Ich bin kein Freund der Vermarktungsstrategien der KDG. Deren bockiges Festhalten an der Grundverschlüsselung digitaler Sender ist nach wie vor einer der größten Hemmschuhe beim Umstieg auf digitales Fernsehen und hat zudem den freien Receivermarkt im Kabelbereich praktisch ausgehebelt. Dennoch: Als Zwangszahler einer Haushaltsabgabe an die Öffentlich-rechtlichen Rundfunkanstalten erwarte ich als Kunde, deren Leistungen in technisch bester Qualität präsentiert zu bekommen. Wenn hierfür ein kleiner Teil meiner Haushaltsabgabe verwendet wird, halte ich dies für absolut akzeptabel.

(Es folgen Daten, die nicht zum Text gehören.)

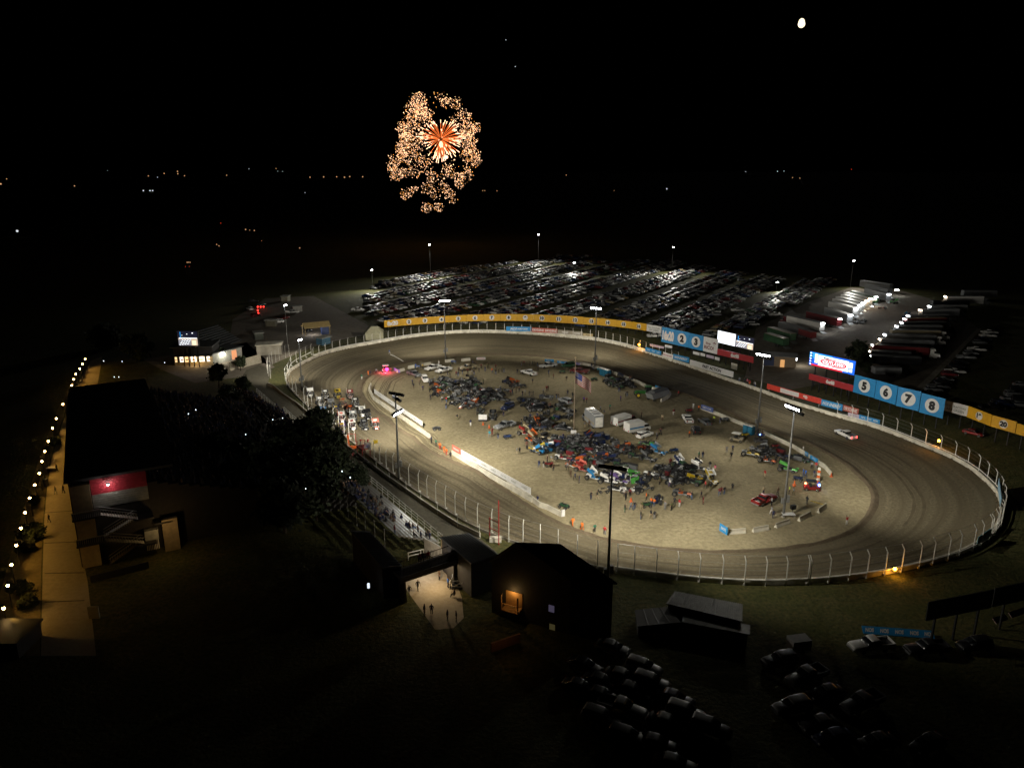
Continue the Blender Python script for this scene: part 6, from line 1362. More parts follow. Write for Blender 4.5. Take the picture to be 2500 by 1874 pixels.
# spectators on the bleachers: the nearest as persons, the rest in the crowd
NPERS = len([1 for o, _ in THINGS if o.name.startswith('person')])
mb = MB(); cr = random.Random(5); cm = [CLOTH[k] for k in ('black', 'navy', 'black', 'brown', 'navy')]
def crowd_figure(p, m):
    mb.ball(p + Vector((0, 0, .55)), .27, m, 6, 4, (1, .8, 1.7)); mb.ball(p + Vector((0, 0, 1.12)), .13, SKIN if cr.random() < .15 else HAIR, 6, 4)  # dark clothes and mostly hair-coloured heads: the stand's shade is painted in
SEATS = []
for bi, (root, r, n, L) in enumerate(BL):
    for k in range(9 if bi < 2 else 7):
        s = prd.uniform(.3, 2)
        while s < L - .3:
            f = s / L
            dens = ((.62 if f < .55 else .4) if k > 3 else (.45 if f < .3 else .07)) if bi == 0 else .5
            if bi == 0 and f > .85: dens = .25 if k < 5 else .05
            if prd.random() < dens: SEATS.append((root.location + r * s + n * (1.2 + k * .85) + Vector((0, 0, 1.13 + k * .38)), bi, k, n, f))
            s += prd.uniform(.5, .8)
SEATS.sort(key=lambda t: (t[1], -t[4]))
for j, (p, bi, k, n, f) in enumerate(SEATS):
    if j >= max(0, 298 - NPERS - 32): crowd_figure(p, cm[cr.randrange(5)]); continue
    up = prd.random() < .4; c = prd.choice('kkknngBmjkk')
    if prd.random() < .1: c = prd.choice('olrwb')
    person(f"{'standing' if up else 'seated'} spectator, {S[c]} top, {['front', 'middle', 'back'][k // 3]} rows of the near bleachers", p, math.atan2(-n.y, -n.x) - 1.57, S[c], prd.choice(['black', 'jeans', 'navy']), 'stand' if up else 'sit', 'spectators on the bleachers', z=p.z)
# the unlit mass of spectators on the stand behind
for k in range(22):
    s = 3.0
    while s < GL + 7:
        if cr.random() < .75: crowd_figure(gp(s, 11 + k * 1.55 + cr.uniform(.2, 1.3), 11.6 - k * .46), cm[cr.randrange(5)])
        s += cr.uniform(.5, 1.1)
cro = mb.build('crowd'); struct(cro, 'stuff'); cro['label'] = 'unlit mass of spectators on the big grandstand'
PH = emat('phone screen', (.75, .9, 1), 3.0)
PXS = [(342, 1112), (352, 1129), (338, 1114), (347, 1123), (356, 1157), (371, 1180), (256, 1200), (509, 1088), (395, 1016), (482, 980), (355, 1090), (343, 1092), (324, 1052), (279, 920), (290, 920), (253, 881), (298, 882), (402, 885), (510, 990), (746, 1192), (372, 1180), (420, 1050), (460, 1010), (485, 985), (600, 1060), (545, 1045), (478, 1000), (820, 1120), (835, 1150), (830, 1135), (855, 1165), (810, 1122), (740, 1048), (666, 1024), (690, 1020), (702, 1034)]
for i, (u, v) in enumerate(PXS):
    z = 5.5 if u > 480 else 8.5; mb = MB(); mb.box((0, 0, 0), (.16, .05, .22), PH); o = mb.build('phone'); o.location = P(u, v, z + .9); tag(o, 'tiny glowing phone held up in the dark stand', 'phone', 'phones glowing in the dark grandstand')
# ================================================================ lit car park behind the far turn
LOT = [(885, 728), (930, 688), (1010, 670), (1080, 660), (1200, 648), (1330, 632), (1450, 624), (1480, 638), (1640, 638), (1790, 664), (1940, 688), (2035, 680), (1965, 732), (1880, 768), (1810, 800), (1740, 825), (1640, 822), (1600, 815), (1450, 800), (1280, 790), (1100, 792), (960, 797), (900, 772)]
LW = [P(u, v) for u, v in LOT]
def inside(p, poly):
    c = False; j = len(poly) - 1
    for i in range(len(poly)):
        a, b = poly[i], poly[j]
        if (a.y > p.y) != (b.y > p.y) and p.x < (b.x - a.x) * (p.y - a.y) / (b.y - a.y) + a.x: c = not c
        j = i
    return c
RD = Vector((.53, .848, 0)).normalized(); RE = Vector((RD.y, -RD.x, 0))
lr = random.Random(21); spots = []
row = 0
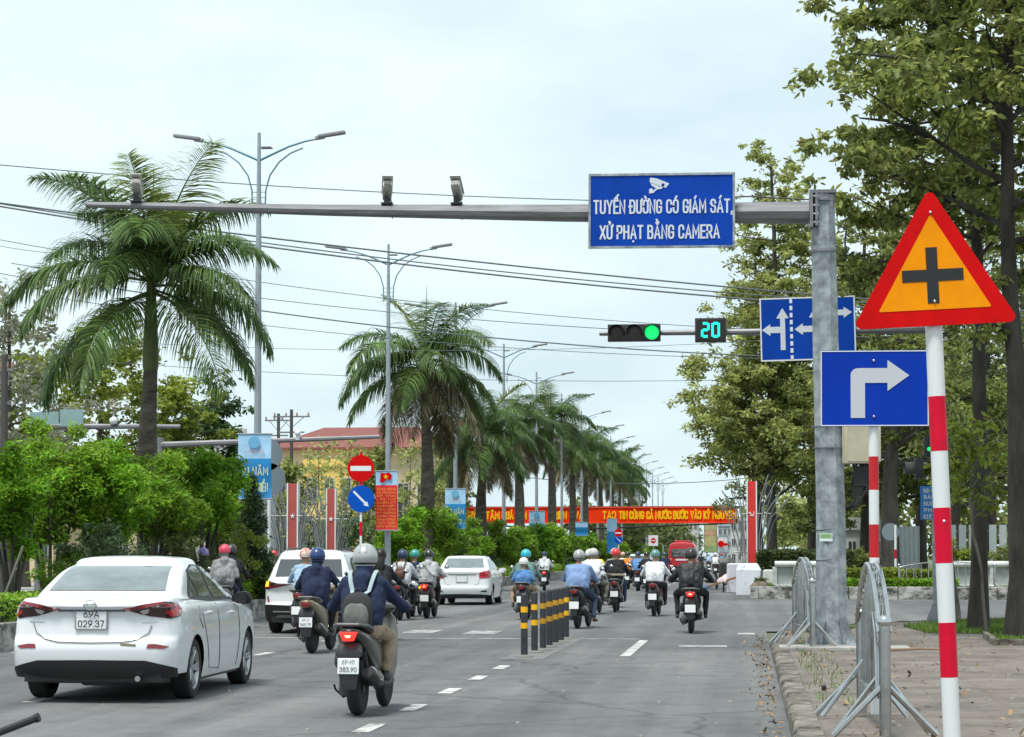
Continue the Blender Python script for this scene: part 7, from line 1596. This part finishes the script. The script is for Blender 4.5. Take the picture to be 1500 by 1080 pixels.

Ich verstehe auch den Wunsch der Öffentlich-rechtlichen Rundfunkanstalten, nicht für etwas zu zahlen, was gesetzlich sowieso verbreitet werden muss. Die Aussage des Herrn Kehr macht sich aber nun die Argumentation der KDG zu eigen und verfolgt nicht einmal im Ansatz die Interessen der Zuschauer. Ein „Das ist deren Entscheidung und der Kunde hat ja Alternativen“ funktioniert vielleicht in einem echten Markt – der Kabelmarkt besteht aber aus lokal aufgeteilten Monopolen ohne echte qualitative Alternative.

Liebe Öffentlich-rechtlichen Rundfunkanstalten: bitte führen Sie diesen Kampf bilateral mit KDG und lassen Sie nicht zu, dass wir Kunden die leidenden Dritten sind – auch nicht temporär. Ich zahle meine Haushaltsabgabe gern – aber ich erwarte auch, dass die Leistung stimmt, die ich dafür erhalte – inhaltlich, aber auch in der technischen Qualität.

Und, liebe ÖR’s, prüfen Sie bitte zukünftig sorgfältig, welche Meinungen und Ansichten Ihre Pressesprecher verbreiten. Manchmal ist es besser, nicht zu reagieren.